Aunque con casi media hora de retraso, el aterrizaje fue perfecto. Lo inesperado fue que, antes de pasar por el control de pasaportes, todos los extranjeros debíamos previamente rellenar unos formularios escritos en japonés e inglés. Como muchos pasajeros desconocían los dos idiomas (particularmente grupos de eslavos emigrantes), las colas se nos hacían interminables y el tiempo se desgranaba rápidamente.

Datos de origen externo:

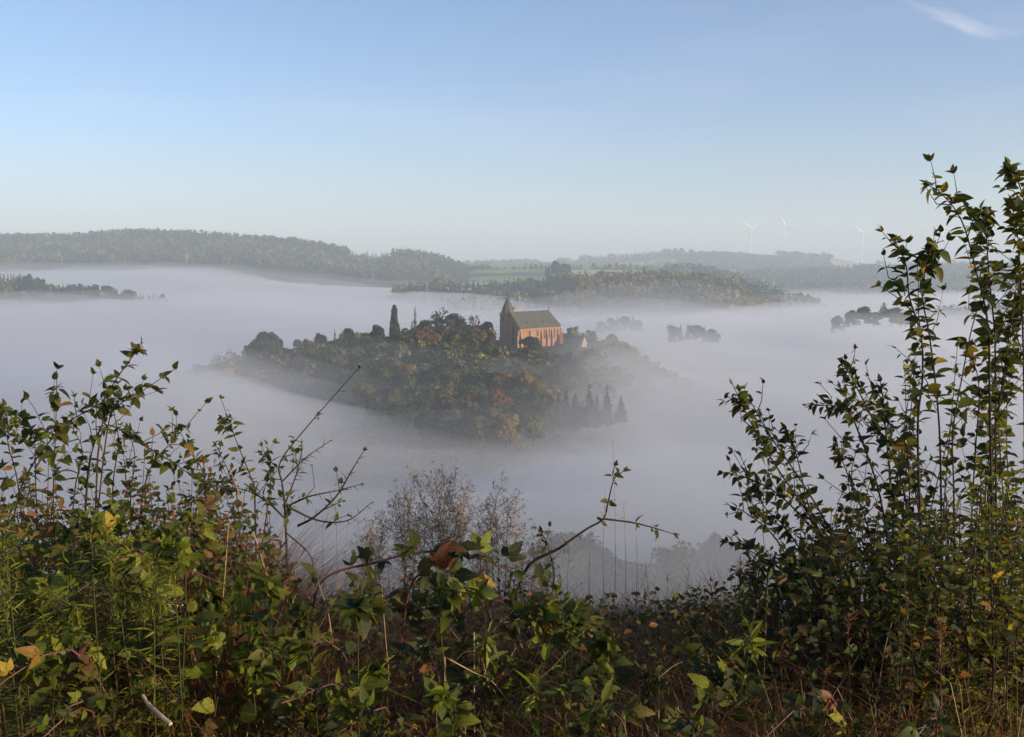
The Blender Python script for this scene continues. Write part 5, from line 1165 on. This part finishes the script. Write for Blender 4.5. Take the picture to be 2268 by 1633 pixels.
def fill(name, label, N, px0, px1, Y0, Y1, kind, size, cols, topf, seed):
    it = []
    for k in range(N):
        px = R.uniform(px0, px1); Y = R.uniform(Y0, Y1); f = floor_at(px, Y); y0 = topf(px) + abs(R.gauss(0, 70)); zt = at(px, y0, Y).z
        if zt < f.z + .05: continue
        z = f.z + (zt - f.z) * R.uniform(.05, 1) ** .7; p = Vector((f.x, f.y, z)); d = rv(1); d.z = d.z * .5 - .1
        it.append((kind, R.randrange(len(TPL[kind])), pick(cols), leaf_matrix(p, d, (Vector((R.uniform(-.1, .5), -.6, .8)) + rv(.4)).normalized(), size * R.uniform(.5, 1.2), R.gauss(0, .4))))
    return tag(link(name, batch(it).mesh(name, M_leaf, True)), label, None, None, 'stuff')
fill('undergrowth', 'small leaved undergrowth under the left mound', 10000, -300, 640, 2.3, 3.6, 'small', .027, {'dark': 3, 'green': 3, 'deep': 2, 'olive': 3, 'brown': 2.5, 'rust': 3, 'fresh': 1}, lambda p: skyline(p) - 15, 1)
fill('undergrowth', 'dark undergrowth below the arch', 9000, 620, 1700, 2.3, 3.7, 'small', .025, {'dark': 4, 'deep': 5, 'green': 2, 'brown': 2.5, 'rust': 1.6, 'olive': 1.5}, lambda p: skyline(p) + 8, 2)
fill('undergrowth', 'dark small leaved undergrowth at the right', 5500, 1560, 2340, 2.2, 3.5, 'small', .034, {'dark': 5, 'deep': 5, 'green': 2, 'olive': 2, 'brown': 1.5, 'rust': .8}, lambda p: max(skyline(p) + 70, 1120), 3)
it = []
for k in range(5000):
    x, y = R.uniform(-3, 3), R.uniform(1.2, 4.6); it.append(('ovate', R.randrange(4), pick({'brown': 5, 'deep': 4, 'dark': 2}), leaf_matrix(Vector((x, y, hgt(x, y) + R.uniform(.004, .05))), Vector((R.gauss(0, 1), R.gauss(0, 1), R.gauss(0, .3))), (Vector((0, 0, 1)) + rv(.3)).normalized(), R.uniform(.02, .05))))
tag(link('leaf_litter', batch(it).mesh('leaf_litter', M_leaf, True)), 'dark fallen leaves on the ground under the plants', kind='stuff')

# look-alikes that one can still count off get their place in the row
ORD = ['first', 'second', 'third', 'fourth', 'fifth', 'sixth', 'seventh', 'eighth', 'ninth', 'tenth', 'eleventh', 'twelfth', 'thirteenth', 'fourteenth', 'fifteenth', 'sixteenth', 'seventeenth', 'eighteenth', 'nineteenth', 'twentieth']
same = {}
for o in list(col.objects):
    if o.parent is None and o.get('label') and o.get('group'): same.setdefault((o['label'], o['group']), []).append(o)
for (lab, gr), q in same.items():
    if 1 < len(q) <= len(ORD):
        q.sort(key=lambda o: o.location.x / max(o.location.y, .1))
        for k, o in enumerate(q): o['label'] = f'{ORD[k]} from the left, {lab}'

Había transcurrido casi una hora cuando, por fin, pudimos recoger el equipaje y pasar por el control de pasaportes. Pero lo más insospechado –y ahí, madame Angèle no tenía prevista ninguna solución– fue que, cuando quisimos notificarle a Anouschka que llegaríamos al hotel con bastante retraso, nuestros móviles (y, para mayor ironía, la marca era la japonesa Nokia) no quisieron funcionar.
—¿Pues no te había garantizado la compañía Swisscom que no tendríamos ningún problema con la red japonesa? —le dije a Angèle con cierta preocupación—. Cómo hacer para decirle a Anouschka que no se preocupe por nuestro retraso. Quizá haya pensado que, debido a la tardanza, nos hemos ido en taxi directamente al Sakura Ryokan y nos esté esperando allá…
—¡Qué mal conoces a tu hija! —respondió Angèle—. Si ella ha dicho que nos espera en el hall del Wiew Hotel, de allí no se mueve. Vamos rápidamente a coger el autobús.
Hay en el aeropuerto internacional de Narita un servicio de pequeños autobuses o lanzaderas, encargado de trasladar a los viajeros a sus respectivos hoteles. El problema, también imprevisto, es que el nombre de los hoteles estaba escrito en el frontal de la lanzadera, sólo en japonés. ¿Cómo reconocerlo? «Preguntando, se va a Roma», asegura el refrán; pero el hecho es que, entre la docena de mozos y mozas destinados a dicho servicio informativo, pocos chapurreaban inglés.
Confirmado nuestro destino, tras preguntarle a sucesivos conductores, nos aposentamos en la lanzadera apropiada, deseando que Anouschka ‑como aseguraba su madre‑ no se hubiera movido del hall del Wiew Hotel, a pesar de las dos horas de retraso.
Eran ya las once y media. Hacía un sol espléndido y, a lo lejos, se divisaban los rascacielos de Tokyo. Recorridos unos sesenta kilómetros por la autopista Narita-Tokyo (a un lado y a otro de la carretera se elevaban un sinfín de edificios con enormes letreros multicolores que mencionaban el nombre del hotel o de la empresa allí establecidos), la lanzadera se detuvo delante de la llamativa entrada del Wiew Hotel. El conductor nos indicó con un exquisito gesto que nos bajáramos y, precediéndonos, recogió el equipaje y nos lo colocó delante de la gran cristalera de la entrada. Le dimos las gracias, «Aligato, aligato», y rechazó con una amplia sonrisa la propina que, con la mano, le extendía Angèle.
Aquí pensará el avisado lector que por qué no fui yo quien alargara la gratificación al chófer… Probablemente, así también lo pensara él, porque es sabido que en el Japón «Fuera de casa, es el hombre quien manda y decide». En este punto, es de aclarar que, de común acuerdo, madame Angèle y nuestra hija Anouschka habían decidido que, puesto que se trataba de mi «Regalo de cumpleaños», en ninguna circunstancia debería pagar la más mínima cosa. En consecuencia, que en mis bolsillos no se alojara ni un bendito yen y que estuvieran ‑como se dice en el Lazarillo‑ «a buenas noches» de cualquier tipo de moneda. Y eso desde el principio hasta la conclusión de nuestra visita al Imperio del sol naciente.
Nuestro “Sol naciente” fue la presencia de Anouschka quien, efectivamente, nos estaba esperando en el hall, tras las cristaleras del hotel. La bella sonrisa de las dos Laras, madre e hija, manifestaban tanto la alegría del encuentro como la satisfacción de haber conjurado cualquier inconveniente o trastorno. Inmediatamente, solicitamos un taxi y, media hora después, accedíamos al Sakura Ryokan, precioso hotelito a la manera tradicional japonesa, en el que Angèle y yo pasaríamos tres días antes de ir a visitar la imperial Kyoto.

Angèle y Anouschka en la entrada del Wiew Hotel.